Given data:
------------------------

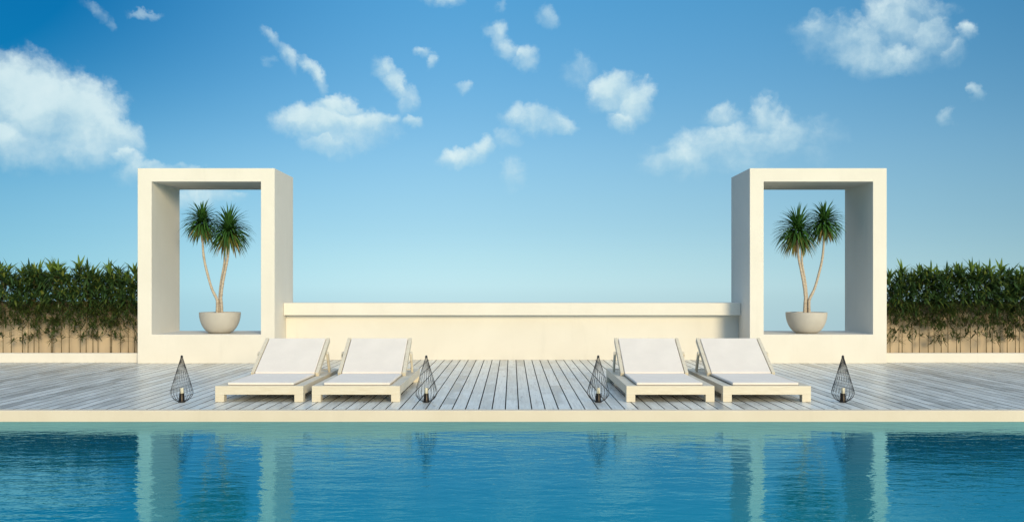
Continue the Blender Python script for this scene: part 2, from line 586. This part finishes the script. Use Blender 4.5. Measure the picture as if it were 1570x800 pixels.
def strap(bm, base, d, L, W, droop, mat):
    d = d.normalized()
    s = d.cross(Vector((0, 0, 1)))
    if s.length < 1e-2: s = Vector((1, 0, 0))
    s.normalize()
    pts = []
    p = base.copy(); dd = d.copy()
    N = 6
    for i in range(N+1):
        pts.append(p.copy())
        dd = (dd + Vector((0, 0, -droop/N*(0.4 + 1.2*i/N)))).normalized()
        p = p + dd*(L/N)
    prof = (0.75, 1.0, 0.95, 0.82, 0.62, 0.36, 0.0)
    prev = None
    for i, q in enumerate(pts):
        t = (pts[min(i+1, N)] - pts[max(i-1, 0)]).normalized()
        n = s.cross(t).normalized()
        hw = W*0.5*prof[i]
        if i == N:
            cur = [bm.verts.new(q)]
        else:
            cur = [bm.verts.new(q - s*hw + n*hw*0.35), bm.verts.new(q), bm.verts.new(q + s*hw + n*hw*0.35)]
        if prev:
            if len(cur) == 3:
                fs = [(prev[0], prev[1], cur[1], cur[0]), (prev[1], prev[2], cur[2], cur[1])]
            else:
                fs = [(prev[0], prev[1], cur[0]), (prev[1], prev[2], cur[0])]
            for f in fs:
                fc = bm.faces.new(f); fc.material_index = mat; fc.smooth = True
        prev = cur

def yucca(cx, cy, cz, mir, lab):
    S = 1.0/94.6
    def P(px, py, dy=0.0):          # pixel of the left plant -> local point
        return Vector(((px-337.3)*S*mir, dy, (510.4-py)*S))
    root = empty('yucca_plant', (cx, cy, cz), lab, 'potted plant', 'yuccas in bowl planters')
    rng = random.Random(11)
    def trunk(pts, r0, r1):
        c = catmull(pts, 7)
        n = len(c)
        bm = bmesh.new()
        tube(bm, c, [(r0+(r1-r0)*i/(n-1))*(1+rng.uniform(-0.07, 0.07)) for i in range(n)], 10)
        link('trunk', bm, M_bark, root)
    trunk([P(333.2, 482, -.01), P(333.6, 466, -.01), P(332.5, 458, -.01), P(326, 444, -.02), P(319.5, 425), P(313.5, 400), P(311, 378), P(310.8, 352)], 0.025, 0.0165)
    trunk([P(337, 482, .02), P(336.5, 462, .02), P(336, 452, .03), P(337.5, 432, .05), P(342.5, 403, .05), P(343, 385, .05), P(347, 364, .03)], 0.022, 0.0155)
    trunk([P(340.8, 482, -.02), P(340, 466, -.02), P(339.8, 455, -.03), P(343, 432, -.04), P(348.5, 405, -.04), P(350.8, 388, -.03), P(350.5, 362, -.02)], 0.026, 0.017)
    for (hx, hy, rad, num, dy) in ((309.8, 341, 0.385, 210, 0.0), (350.8, 354, 0.46, 270, 0.0)):
        bm = bmesh.new()
        c = P(hx, hy, dy)
        for i in range(num):
            u = (i+0.5)/num
            el = math.asin(1 - 1.72*u)            # from straight up to hanging
            az = i*2.39996 + rng.uniform(-0.2, 0.2)
            d = Vector((math.cos(az)*math.cos(el), math.sin(az)*math.cos(el), math.sin(el)))
            b = c + Vector((0, 0, 0.06 - 0.15*u)) + Vector((d.x, d.y, 0))*0.022
            L = rad*rng.uniform(0.82, 1.10)*(1.0 - 0.12*abs(math.sin(el)))
            if u > 0.93: mat = 2 if rng.random() < 0.75 else 1
            elif u > 0.78: mat = 1 if rng.random() < 0.75 else (2 if rng.random() < 0.4 else 0)
            elif u > 0.6: mat = 1 if rng.random() < 0.18 else 0
            else: mat = 0
            strap(bm, b, d, L, 0.036*rng.uniform(0.8, 1.15), 0.5 + 0.95*math.cos(el)*rng.uniform(0.6, 1.2), mat)
        link('leaf_crown', bm, [M_yleaf, M_ylite, M_ydry], root)

def bowl(cx, cy, cz, lab):
    root = empty('bowl_planter', (cx, cy, cz), lab, 'planter', 'bowl planters on the portal sills')
    prof = [(0, 0.0), (0.150, 0.0), (0.167, 0.008)]
    for i in range(1, 13):
        t = i/12
        a = t*math.pi/2
        prof.append((0.167 + (0.326-0.167)*math.sin(a)**1.3, 0.008 + 0.318*(1-math.cos(a))**1.0*0.98 + 0.01*t))
    prof += [(0.326, 0.334), (0.318, 0.338), (0.308, 0.334), (0.300, 0.285)]
    bm = bmesh.new(); lathe(bm, prof, 48)
    link('bowl', bm, M_pot, root)
    bm = bmesh.new(); lathe(bm, [(0.2985, 0.288), (0.2, 0.300), (0.1, 0.296), (0, 0.302)], 32)
    link('soil_fill', bm, M_soil, root)

YP = 15.32
xl = (337.3-785)*YP/F_PX
xr = (1236.3-785)*YP/F_PX
bowl(xl, YP, 0.457, 'pale rounded concrete bowl planter on the sill of the left portal')
bowl(xr, YP, 0.457, 'pale rounded concrete bowl planter on the sill of the right portal')
yucca(xl, YP, 0.457, 1, 'two headed yucca whose taller head leans left, in the left portal')
yucca(xr, YP, 0.457, -1, 'two headed yucca whose taller head leans right, in the right portal')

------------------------

Short exercise:
Restate the listing above word for word, and skip the pictures.

Final answer:
Continue the Blender Python script for this scene: part 2, from line 586. This part finishes the script. Use Blender 4.5. Measure the picture as if it were 1570x800 pixels.
def strap(bm, base, d, L, W, droop, mat):
    d = d.normalized()
    s = d.cross(Vector((0, 0, 1)))
    if s.length < 1e-2: s = Vector((1, 0, 0))
    s.normalize()
    pts = []
    p = base.copy(); dd = d.copy()
    N = 6
    for i in range(N+1):
        pts.append(p.copy())
        dd = (dd + Vector((0, 0, -droop/N*(0.4 + 1.2*i/N)))).normalized()
        p = p + dd*(L/N)
    prof = (0.75, 1.0, 0.95, 0.82, 0.62, 0.36, 0.0)
    prev = None
    for i, q in enumerate(pts):
        t = (pts[min(i+1, N)] - pts[max(i-1, 0)]).normalized()
        n = s.cross(t).normalized()
        hw = W*0.5*prof[i]
        if i == N:
            cur = [bm.verts.new(q)]
        else:
            cur = [bm.verts.new(q - s*hw + n*hw*0.35), bm.verts.new(q), bm.verts.new(q + s*hw + n*hw*0.35)]
        if prev:
            if len(cur) == 3:
                fs = [(prev[0], prev[1], cur[1], cur[0]), (prev[1], prev[2], cur[2], cur[1])]
            else:
                fs = [(prev[0], prev[1], cur[0]), (prev[1], prev[2], cur[0])]
            for f in fs:
                fc = bm.faces.new(f); fc.material_index = mat; fc.smooth = True
        prev = cur

def yucca(cx, cy, cz, mir, lab):
    S = 1.0/94.6
    def P(px, py, dy=0.0):          # pixel of the left plant -> local point
        return Vector(((px-337.3)*S*mir, dy, (510.4-py)*S))
    root = empty('yucca_plant', (cx, cy, cz), lab, 'potted plant', 'yuccas in bowl planters')
    rng = random.Random(11)
    def trunk(pts, r0, r1):
        c = catmull(pts, 7)
        n = len(c)
        bm = bmesh.new()
        tube(bm, c, [(r0+(r1-r0)*i/(n-1))*(1+rng.uniform(-0.07, 0.07)) for i in range(n)], 10)
        link('trunk', bm, M_bark, root)
    trunk([P(333.2, 482, -.01), P(333.6, 466, -.01), P(332.5, 458, -.01), P(326, 444, -.02), P(319.5, 425), P(313.5, 400), P(311, 378), P(310.8, 352)], 0.025, 0.0165)
    trunk([P(337, 482, .02), P(336.5, 462, .02), P(336, 452, .03), P(337.5, 432, .05), P(342.5, 403, .05), P(343, 385, .05), P(347, 364, .03)], 0.022, 0.0155)
    trunk([P(340.8, 482, -.02), P(340, 466, -.02), P(339.8, 455, -.03), P(343, 432, -.04), P(348.5, 405, -.04), P(350.8, 388, -.03), P(350.5, 362, -.02)], 0.026, 0.017)
    for (hx, hy, rad, num, dy) in ((309.8, 341, 0.385, 210, 0.0), (350.8, 354, 0.46, 270, 0.0)):
        bm = bmesh.new()
        c = P(hx, hy, dy)
        for i in range(num):
            u = (i+0.5)/num
            el = math.asin(1 - 1.72*u)            # from straight up to hanging
            az = i*2.39996 + rng.uniform(-0.2, 0.2)
            d = Vector((math.cos(az)*math.cos(el), math.sin(az)*math.cos(el), math.sin(el)))
            b = c + Vector((0, 0, 0.06 - 0.15*u)) + Vector((d.x, d.y, 0))*0.022
            L = rad*rng.uniform(0.82, 1.10)*(1.0 - 0.12*abs(math.sin(el)))
            if u > 0.93: mat = 2 if rng.random() < 0.75 else 1
            elif u > 0.78: mat = 1 if rng.random() < 0.75 else (2 if rng.random() < 0.4 else 0)
            elif u > 0.6: mat = 1 if rng.random() < 0.18 else 0
            else: mat = 0
            strap(bm, b, d, L, 0.036*rng.uniform(0.8, 1.15), 0.5 + 0.95*math.cos(el)*rng.uniform(0.6, 1.2), mat)
        link('leaf_crown', bm, [M_yleaf, M_ylite, M_ydry], root)

def bowl(cx, cy, cz, lab):
    root = empty('bowl_planter', (cx, cy, cz), lab, 'planter', 'bowl planters on the portal sills')
    prof = [(0, 0.0), (0.150, 0.0), (0.167, 0.008)]
    for i in range(1, 13):
        t = i/12
        a = t*math.pi/2
        prof.append((0.167 + (0.326-0.167)*math.sin(a)**1.3, 0.008 + 0.318*(1-math.cos(a))**1.0*0.98 + 0.01*t))
    prof += [(0.326, 0.334), (0.318, 0.338), (0.308, 0.334), (0.300, 0.285)]
    bm = bmesh.new(); lathe(bm, prof, 48)
    link('bowl', bm, M_pot, root)
    bm = bmesh.new(); lathe(bm, [(0.2985, 0.288), (0.2, 0.300), (0.1, 0.296), (0, 0.302)], 32)
    link('soil_fill', bm, M_soil, root)

YP = 15.32
xl = (337.3-785)*YP/F_PX
xr = (1236.3-785)*YP/F_PX
bowl(xl, YP, 0.457, 'pale rounded concrete bowl planter on the sill of the left portal')
bowl(xr, YP, 0.457, 'pale rounded concrete bowl planter on the sill of the right portal')
yucca(xl, YP, 0.457, 1, 'two headed yucca whose taller head leans left, in the left portal')
yucca(xr, YP, 0.457, -1, 'two headed yucca whose taller head leans right, in the right portal')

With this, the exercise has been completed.